Who’s Who: Elliott Earls (Part3) Project 2

In 2015, Elliott Earls had his Installation Elegy For The Collapse of the Empire shown at the Milan Triennale museum. The installation was a major milestone for Earls and marked his growth as an artist in the community. For the exhibition, he created a large display of multiple different types of art, all culminating into one entire art display and walk-around.

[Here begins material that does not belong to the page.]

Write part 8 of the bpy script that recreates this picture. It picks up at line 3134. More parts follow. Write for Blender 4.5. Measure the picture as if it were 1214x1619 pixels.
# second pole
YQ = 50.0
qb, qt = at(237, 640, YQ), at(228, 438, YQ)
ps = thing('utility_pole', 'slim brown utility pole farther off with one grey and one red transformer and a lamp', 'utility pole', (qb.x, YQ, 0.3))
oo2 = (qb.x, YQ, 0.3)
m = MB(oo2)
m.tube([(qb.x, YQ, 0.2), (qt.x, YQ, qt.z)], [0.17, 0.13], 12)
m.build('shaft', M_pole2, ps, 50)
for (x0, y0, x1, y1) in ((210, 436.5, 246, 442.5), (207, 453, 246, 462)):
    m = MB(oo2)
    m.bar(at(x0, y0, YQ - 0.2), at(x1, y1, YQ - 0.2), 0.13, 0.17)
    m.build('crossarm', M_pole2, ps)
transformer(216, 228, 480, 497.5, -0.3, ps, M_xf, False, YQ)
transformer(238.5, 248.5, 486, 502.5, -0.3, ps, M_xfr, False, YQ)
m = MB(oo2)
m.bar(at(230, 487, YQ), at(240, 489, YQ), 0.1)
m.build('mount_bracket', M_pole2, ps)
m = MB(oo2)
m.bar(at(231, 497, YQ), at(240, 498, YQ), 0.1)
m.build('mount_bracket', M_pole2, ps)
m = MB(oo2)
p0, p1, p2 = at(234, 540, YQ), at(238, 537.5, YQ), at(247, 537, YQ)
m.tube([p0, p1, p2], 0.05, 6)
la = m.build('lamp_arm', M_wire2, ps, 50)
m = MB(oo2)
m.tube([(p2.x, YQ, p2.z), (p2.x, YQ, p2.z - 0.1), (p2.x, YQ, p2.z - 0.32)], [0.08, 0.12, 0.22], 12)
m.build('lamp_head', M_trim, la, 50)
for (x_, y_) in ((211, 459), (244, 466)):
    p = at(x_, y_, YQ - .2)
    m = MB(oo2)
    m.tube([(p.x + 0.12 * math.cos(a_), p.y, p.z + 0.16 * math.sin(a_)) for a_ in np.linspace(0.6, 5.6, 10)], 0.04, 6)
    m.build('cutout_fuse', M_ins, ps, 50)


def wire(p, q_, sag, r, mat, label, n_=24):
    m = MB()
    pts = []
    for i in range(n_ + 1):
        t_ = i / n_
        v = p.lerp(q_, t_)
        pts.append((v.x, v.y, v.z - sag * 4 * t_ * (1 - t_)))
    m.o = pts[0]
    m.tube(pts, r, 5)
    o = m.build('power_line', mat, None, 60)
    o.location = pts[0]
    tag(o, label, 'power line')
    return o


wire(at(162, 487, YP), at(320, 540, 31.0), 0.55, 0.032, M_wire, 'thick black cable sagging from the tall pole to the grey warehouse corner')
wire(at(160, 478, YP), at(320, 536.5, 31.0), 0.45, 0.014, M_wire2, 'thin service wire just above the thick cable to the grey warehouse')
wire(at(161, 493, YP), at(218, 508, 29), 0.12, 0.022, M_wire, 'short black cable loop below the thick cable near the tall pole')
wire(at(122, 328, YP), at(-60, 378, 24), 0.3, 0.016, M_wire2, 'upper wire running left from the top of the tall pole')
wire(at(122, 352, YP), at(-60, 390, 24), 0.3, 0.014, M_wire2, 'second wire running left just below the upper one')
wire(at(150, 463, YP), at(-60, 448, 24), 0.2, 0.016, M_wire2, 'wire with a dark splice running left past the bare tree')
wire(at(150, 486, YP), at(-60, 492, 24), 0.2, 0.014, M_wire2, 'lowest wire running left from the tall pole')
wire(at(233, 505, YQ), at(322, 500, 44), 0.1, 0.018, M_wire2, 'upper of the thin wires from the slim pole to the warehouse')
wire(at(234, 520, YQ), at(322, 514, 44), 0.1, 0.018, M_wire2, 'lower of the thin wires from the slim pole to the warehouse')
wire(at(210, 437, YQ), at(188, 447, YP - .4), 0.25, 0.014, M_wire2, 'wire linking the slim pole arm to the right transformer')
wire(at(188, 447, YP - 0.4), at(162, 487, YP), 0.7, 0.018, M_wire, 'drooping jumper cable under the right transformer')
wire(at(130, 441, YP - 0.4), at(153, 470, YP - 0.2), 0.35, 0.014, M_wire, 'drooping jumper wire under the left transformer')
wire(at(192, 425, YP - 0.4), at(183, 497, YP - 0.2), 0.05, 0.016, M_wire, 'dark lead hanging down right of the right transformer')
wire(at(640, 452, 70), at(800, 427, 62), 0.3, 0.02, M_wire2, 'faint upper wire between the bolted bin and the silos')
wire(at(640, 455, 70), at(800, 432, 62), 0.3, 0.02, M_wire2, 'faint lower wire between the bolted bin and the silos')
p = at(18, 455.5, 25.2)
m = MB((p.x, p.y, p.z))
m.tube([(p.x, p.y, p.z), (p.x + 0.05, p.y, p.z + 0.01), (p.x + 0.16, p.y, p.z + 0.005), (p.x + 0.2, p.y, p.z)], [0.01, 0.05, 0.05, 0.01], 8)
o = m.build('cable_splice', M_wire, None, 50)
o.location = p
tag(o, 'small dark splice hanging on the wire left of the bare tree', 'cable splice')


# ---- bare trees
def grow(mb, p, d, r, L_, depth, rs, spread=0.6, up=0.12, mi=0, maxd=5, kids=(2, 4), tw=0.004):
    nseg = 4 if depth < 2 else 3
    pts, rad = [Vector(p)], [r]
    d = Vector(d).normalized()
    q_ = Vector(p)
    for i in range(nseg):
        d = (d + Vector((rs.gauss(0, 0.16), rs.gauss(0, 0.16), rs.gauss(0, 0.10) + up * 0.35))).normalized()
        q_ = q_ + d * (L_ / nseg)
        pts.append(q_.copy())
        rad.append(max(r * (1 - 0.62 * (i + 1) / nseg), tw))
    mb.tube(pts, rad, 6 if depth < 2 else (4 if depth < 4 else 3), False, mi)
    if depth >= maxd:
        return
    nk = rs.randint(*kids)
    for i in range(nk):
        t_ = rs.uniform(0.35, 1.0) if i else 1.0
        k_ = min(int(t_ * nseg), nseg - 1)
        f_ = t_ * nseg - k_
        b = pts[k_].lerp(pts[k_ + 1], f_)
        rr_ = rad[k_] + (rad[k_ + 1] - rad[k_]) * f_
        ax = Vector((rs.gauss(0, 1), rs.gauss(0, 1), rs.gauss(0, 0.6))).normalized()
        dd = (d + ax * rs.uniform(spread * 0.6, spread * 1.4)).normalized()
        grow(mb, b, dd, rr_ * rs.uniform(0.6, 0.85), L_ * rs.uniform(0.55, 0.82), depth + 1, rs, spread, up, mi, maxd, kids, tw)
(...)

Along with his bust made of unfiltered beeswax, dead bees, horsehair and linen string, specifically named Colony Collapse Disorder, porcelain figures on a drawer-like object were a part of Earls’s installment. Elegy For The Collapse of the Empire contained symbols and pictures of America including the American flag, red, white and blue colors and stars. The installation also included five iPads on the ground of the exhibit with different pictures being displayed. In the back of the installation, a hemi-sphere of a head with ears is on the ground, opposite a mainly yellow painting laying on an easel. Fides is the name that was given to the porcelain figures as well as the 48 x 96″ painting of similar stature on black ground glass by Elliott Earls. The figures depict an alien cyclops-like humanoid of spartan-esque musculature bearing an armor chest plate.

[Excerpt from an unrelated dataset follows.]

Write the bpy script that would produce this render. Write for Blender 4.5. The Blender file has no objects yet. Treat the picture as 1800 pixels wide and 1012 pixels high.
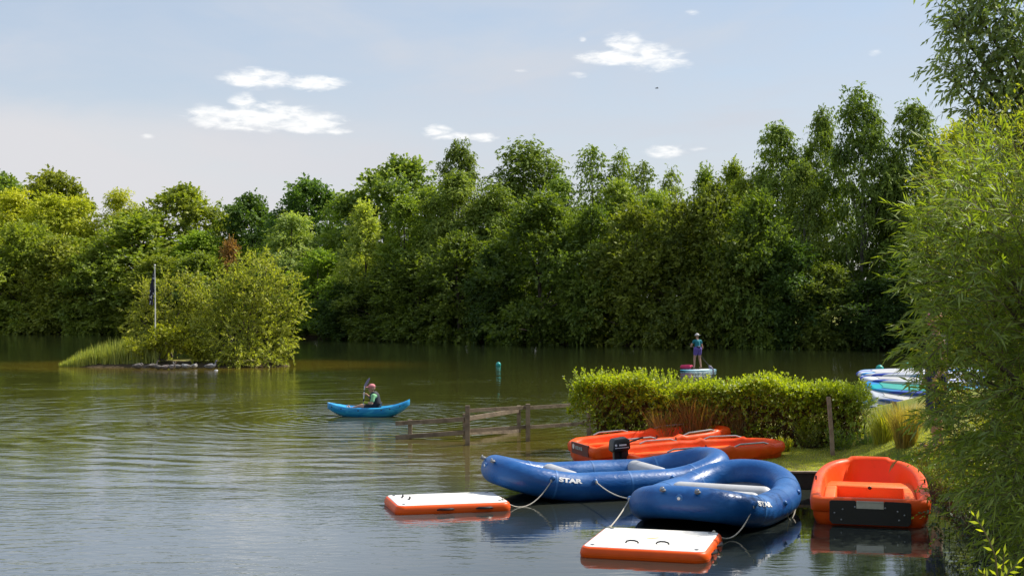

It seems that Earls wanted to draw attention to the leader of America, portrayed by the somewhat gruesome and attention-grabbing bust in the middle of the exhibit. By naming it “Colony Collapse Disorder,” it makes me wonder if Earls meant to say that, much like our bees, our government is in collapse. Seemingly, spontaneously and quickly crumbling, but also simultaneously living up to our Grecian roots. Falling from grace for our Athenian, democratic ideal, and getting closer to, or perhaps similarly in living, a Spartan-like militaristic everyday life (Earls).